The Fed and the ECB monetary policy meetings drove financial markets today

  • As we expected, the FOMC increased the target range for the federal funds to 2.0% and the median projections of the FOMC for year-end 2018 increased to two rate increases from one previously. The FOMC expects economic conditions to remain solid and inflation to be near 2% over the medium term. The GDP projections increased to 2.8% (+0.1 pp) in 2018. Inflation expectations were revised up for both 2018 and 2019, while projections for the unemployment rate ticked down for both years. We maintain our baseline scenario of two additional rate increases in 2018, while the risk of three rate increases in 2019 continues tilting to the upside. After the FOMC meeting, the market implied probability of two additional interest rate hikes increased to 50%.
  • At today’s meeting, the ECB unveiled more details of its monetary normalization process. As regards non-standard measures, the central bank decided: i) to extend the asset purchase programme (APP) until December 2018 but at a monthly pace of €15 billion and, ii) to maintain the reinvestment of the principal payments of the securities purchased under the APP as they mature for an extended period after the end of the net asset purchases, for as long as necessary. Regarding standard measures, key interest rates were left unchanged, as expected, while the ECB strengthened its forward guidance on rates and announced “the key ECB interest rates to remain at their present levels at least through the summer of 2019 and in any case for as long as necessary (…),”.
  • The updated EZ GDP growth forecasts are weaker in 2018 due to the first quarter slowdown but remain unchanged in 2019-20. Changes in oil prices and the exchange rate led the ECB to revise its headline inflation forecasts for both 2018 and 2019 considerably upwards, while core inflation has also been revised slightly upwards.

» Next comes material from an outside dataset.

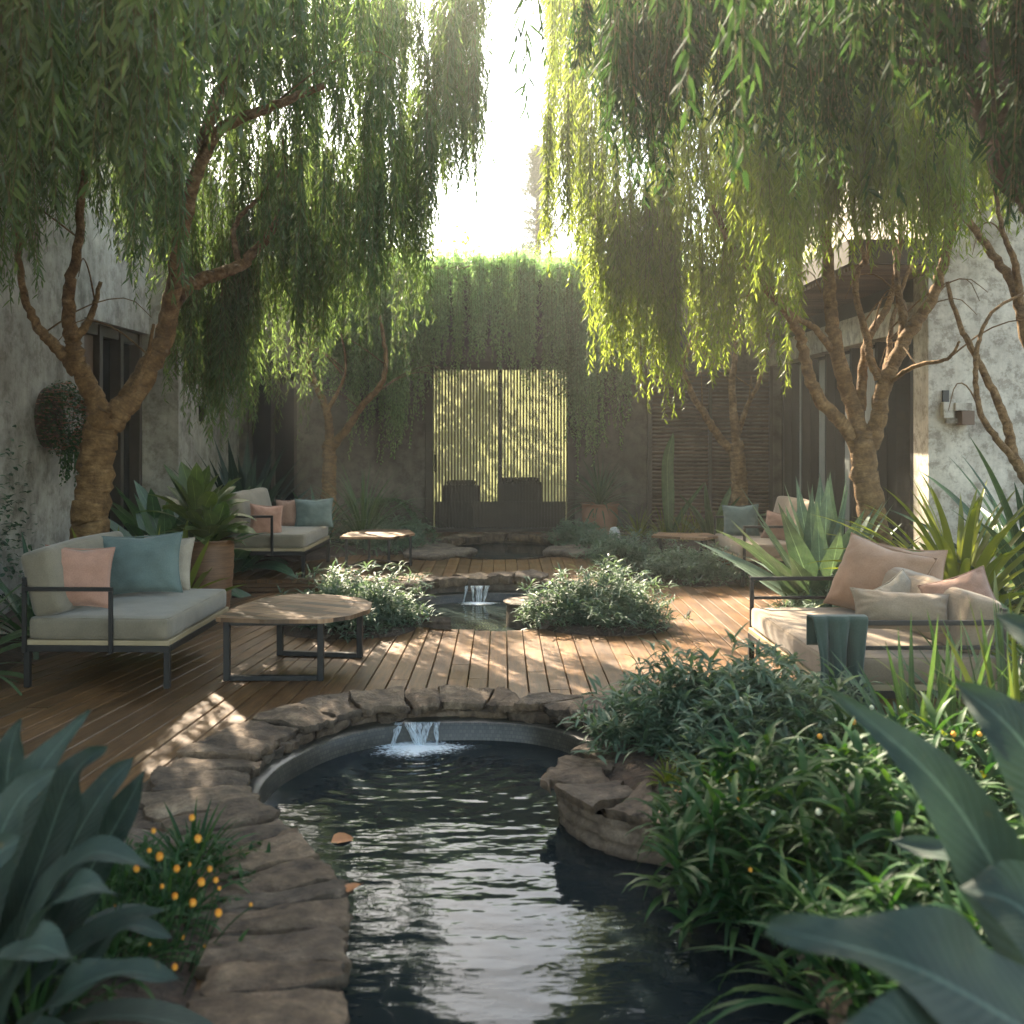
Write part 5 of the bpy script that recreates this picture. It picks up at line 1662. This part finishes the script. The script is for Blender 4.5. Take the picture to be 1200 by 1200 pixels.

  • The Fed and the ECB monetary policy meetings drove financial markets today.While the slightly hawkish FOMC had a fairly muted impact, if any, on financial markets, with the 10Y US yield remaining below the 3% threshold, the dovish tapering announced by the ECB weighed strongly on the euro, which depreciated sharply against the USD, breaking through the 1.17 level.
  • Eurozone 10Y yields declined sharply across the board (the 10Y German yield -4 bps), with peripheral risk premia remaining almost unchanged, with little differentiation between Spain and Italy. European equity indices showed a positive performance, particularly those that benefited more from the EUR depreciation, such as the DAX.
  • In spite of the Fed’s hike having been almost fully priced before the meeting, EM currencies depreciated across the board against the USD, also hampered by decreasing oil prices. Nonetheless the extent of the drop fluctuated among countries: the Turkish lira and the Argentinian peso underperformed, while other currencies depreciated slightly against the dollar.